Course à l'intelligence artificielle : l'Union européenne veut assouplir ses régulations, notamment en matière de protection des données privées information fournie par Boursorama avec Media Services 17/11/2025 à 14:14
"Ce serait le plus grand recul des droits numériques fondamentaux de l'histoire de l'UE", ont alerté 127 ONG et syndicats la semaine dernière.
Critiquée par les acteurs de la tech locaux ou américains, l'Union européenne envisage d'alléger ses régulations sur l’intelligence articielle, notamment en matière de protection des données, ce qui alarme les associations de protection de la vie privée.
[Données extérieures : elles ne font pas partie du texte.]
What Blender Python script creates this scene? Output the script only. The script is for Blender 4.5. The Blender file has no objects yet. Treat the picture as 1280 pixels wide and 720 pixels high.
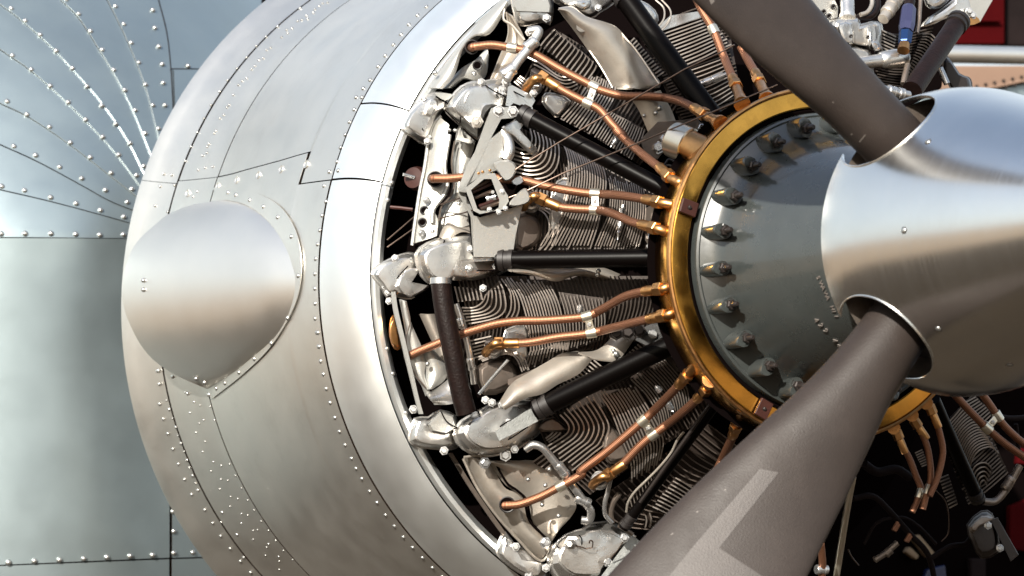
import bpy, math, random
import numpy as np
from mathutils import Vector, Matrix, noise
from mathutils.bvhtree import BVHTree
random.seed(7)
R = math.radians
SC = bpy.context.scene
COL = SC.collection
# ------------------------------------------------------------------ camera
CP = Vector((-2.24728, -4.5, -.38454)); YAW, PIT, FP = .3977, .07527, 3485.34
cd = bpy.data.cameras.new('camera'); cam = bpy.data.objects.new('camera', cd); COL.objects.link(cam)
cam.location = CP; cam.rotation_euler = (math.pi/2+PIT, 0, -YAW)
cd.sensor_width = 36; cd.lens = FP/1280*36; cd.clip_end = 500; cd.clip_start = .1
cd.dof.use_dof = True; cd.dof.focus_distance = 4.75; cd.dof.aperture_fstop = 6.3
SC.camera = cam
# ------------------------------------------------------------------ light
SUN_TO = Vector((-.60, -.66, .44)).normalized()
w = bpy.data.worlds.new('World'); SC.world = w; w.use_nodes = True
nt = w.node_tree; bg = nt.nodes['Background']; sky = nt.nodes.new('ShaderNodeTexSky')
sky.sky_type = 'NISHITA'; sky.sun_disc = False
sky.sun_elevation = math.asin(SUN_TO.z); sky.sun_rotation = math.atan2(SUN_TO.x, SUN_TO.y)
sky.dust_density = 4.0; sky.air_density = 1.0; sky.ozone_density = 1.5
# thin bright cloud all over the sky
tc_ = nt.nodes.new('ShaderNodeTexCoord'); cn = nt.nodes.new('ShaderNodeTexNoise'); cn.inputs['Scale'].default_value = 1.3; cn.inputs['Detail'].default_value = 3
mp_ = nt.nodes.new('ShaderNodeMapping'); mp_.inputs['Scale'].default_value = (1, 1, 2.5); nt.links.new(tc_.outputs['Generated'], mp_.inputs[0]); nt.links.new(mp_.outputs[0], cn.inputs[0])
cr_ = nt.nodes.new('ShaderNodeMapRange'); cr_.inputs[1].default_value = .35; cr_.inputs[2].default_value = .65; cr_.inputs[3].default_value = .5; cr_.inputs[4].default_value = .75
nt.links.new(cn.outputs[0], cr_.inputs[0]); cm_ = nt.nodes.new('ShaderNodeMix'); cm_.data_type = 'RGBA'; cm_.inputs[7].default_value = (3.35, 3.6, 3.65, 1)
sz_ = nt.nodes.new('ShaderNodeSeparateXYZ'); nt.links.new(tc_.outputs['Generated'], sz_.inputs[0])
el_ = nt.nodes.new('ShaderNodeMapRange'); el_.inputs[1].default_value = .30; el_.inputs[2].default_value = .85; el_.inputs[3].default_value = 1.25; el_.inputs[4].default_value = .2
nt.links.new(sz_.outputs[2], el_.inputs[0]); ml_ = nt.nodes.new('ShaderNodeMath'); ml_.operation = 'MULTIPLY'; nt.links.new(cr_.outputs[0], ml_.inputs[0]); nt.links.new(el_.outputs[0], ml_.inputs[1])
nt.links.new(ml_.outputs[0], cm_.inputs[0]); nt.links.new(sky.outputs[0], cm_.inputs[6])
nt.links.new(cm_.outputs[2], bg.inputs[0]); bg.inputs[1].default_value = .13
sl = bpy.data.lights.new('sun', 'SUN'); so = bpy.data.objects.new('sun', sl); COL.objects.link(so)
sl.energy = 4.8; sl.angle = R(.6); sl.color = (1, .95, .86)
so.location = SUN_TO*20; so.rotation_euler = SUN_TO.to_track_quat('Z', 'Y').to_euler()
SC.view_settings.view_transform = 'Standard'; SC.view_settings.look = 'None'
SC.view_settings.exposure = 1.14; SC.view_settings.gamma = 1
SC.render.engine = 'CYCLES'; SC.cycles.max_bounces = 6; SC.cycles.caustics_reflective = False
# ------------------------------------------------------------------ projection helpers
Fv = Vector((math.sin(YAW)*math.cos(PIT), math.cos(YAW)*math.cos(PIT), math.sin(PIT)))
Rv = Fv.cross(Vector((0, 0, 1))).normalized(); Uv = Rv.cross(Fv)
def ray(px, py): return (Fv + Rv*((px-640)/FP) + Uv*((360-py)/FP))
def at(px, py, s):
    """point of the engine plane s (metres ahead of the cowl opening) seen at photo pixel px,py"""
    d = ray(px, py); return CP + d*((-s-CP.y)/d.y)
CR = {'A': (460, 0, 4), 'B': (640, 0, 4), 'C': (460, 160, 4), 'D': (640, 160, 4), 'E': (460, 320, 4), 'F': (640, 320, 4),
      'G': (500, 480, 3), 'H': (660, 480, 3), 'I': (800, 80, 2.77), 'J': (800, 320, 3), 'K': (840, 0, 2.909), 'L': (1000, 460, 2.768),
      '1': (0, 0, 2.4), '2': (0, 200, 2.4), '3': (0, 450, 2.667), '4': (300, 0, 3.273), '5': (350, 400, 2.2514), '0': (0, 0, 1),
      'a': (640, 20, 7.2), 'b': (660, 100, 7.2), 'c': (760, 0, 7.2), 'd': (560, 340, 7.2), 'e': (660, 400, 5.14), 'f': (660, 480, 6),
      'g': (740, 540, 6), 'h': (1060, 480, 3), 'i': (1000, 0, 4.571), 'j': (490, 90, 6), 'k': (490, 200, 6), 'l': (610, 0, 6.545), 'm': (600, 600, 5.818)}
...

La Commission présentera mercredi une proposition de simplification de son règlement sur l'IA. Entrée en vigueur il y a un an, avec une application progressive au cours des prochains mois, ce règlement européen était censé protéger des dérives de l'intelligence artificielle sans brider l'innovation. Il classifie les modèles selon leur niveau de risque, avec des contraintes proportionnelles au danger. Mais cette législation a suscité une pluie de critiques des géants américains de la tech, ainsi que d'entreprises européennes de l'IA comme le français Mistral, qui y voient un frein pour leur développement.
Le vice-président américain JD Vance s'en était pris directement à la "réglementation excessive" de l'intelligence artificielle. La Commission assure ne pas avoir pas cédé aux pressions de l'administration Trump mais entend répondre aux inquiétudes des entreprises européennes.
Elle souhaite donc faciliter l'accès aux données personnelles des utilisateurs pour le développement de l'IA -en dépit des alertes d'ONG. Sur le net, l'Union européenne voudrait d'abord supprimer ces bannières de "cookies" qui demandent aux utilisateurs leur consentement avant d'accéder à un site web.
Selon un document de travail consulté par l' AFP , la Commission européenne pourrait également proposer une pause d'un an dans la mise en oeuvre de certaines dispositions de sa loi sur l'IA et une refonte de ses règles phares en matière de protection des données.
Le Règlement général sur la protection des données (RGPD) a consacré la protection de la vie privée des utilisateurs depuis 2018 et a influencé les normes mondiales en la matière. L'UE affirme qu'elle ne proposera que des ajustements techniques, mais des associations de protection de la vie privée sont extrêmement inquiètes, tout comme une partie des eurodéputés.
"Une énorme régression pour la vie privée des Européens"
Selon un document qui a fuité, l'exécutif européen propose de restreindre la définition des données personnelles et d' autoriser les entreprises à s'en servir pour entraîner des modèles d'IA en cas "d'intérêt légitime" pour les utilisateurs.
"À moins que la Commission européenne ne change de cap, ce serait le plus grand recul des droits numériques fondamentaux de l'histoire de l'UE", ont alerté 127 ONG et syndicats, dans une lettre publiée jeudi.
Selon Max Schrems, un militant autrichien pour la protection des données, ces changements "constitueraient une énorme régression pour la vie privée des Européens".
D'après un responsable européen interrogé par l'AFP, Bruxelles devrait également proposer un report d'un an des mesures concernant l'IA à "haut risque", par exemple des modèles susceptibles de présenter des dangers pour la sécurité, la santé ou les droits fondamentaux des citoyens . Au lieu d'entrer en vigueur l'année prochaine, elles s'appliqueraient à partir de 2027.
Des dizaines des plus grandes entreprises européennes, dont Airbus (France), Lufthansa et Mercedes-Benz (Allemagne), avaient réclamé en juillet une pause dans cette loi IA, accusée de brider le développement des modèles européens face à la concurrence chinoise et américaine.
Faire adopter ces nouvelles mesures par le Parlement européen et par les États membres ne sera toutefois pas chose aisée. Les principaux partis de la majorité proeuropéenne au Parlement ont déjà exprimé, chacun à leur manière, des réserves sur le texte.
Les sociaux-démocrates ont promis de s'opposer à tout report de la loi sur l'IA, et les centristes entendent rester fermes devant toute modification susceptible de compromettre la protection de la vie privée.
Bruxelles martèle néanmoins que le texte ne remettra pas en cause ses standards. "Je peux confirmer sans détour que l'objectif (...) n'est pas d'abaisser les normes élevées de confidentialité que nous garantissons à nos citoyens ", a martelé Thomas Regnier, porte-parole de la Commission dans le domaine du numérique.
Certains craignent toutefois que d'autres modifications des règles numériques soient encore à l'étude.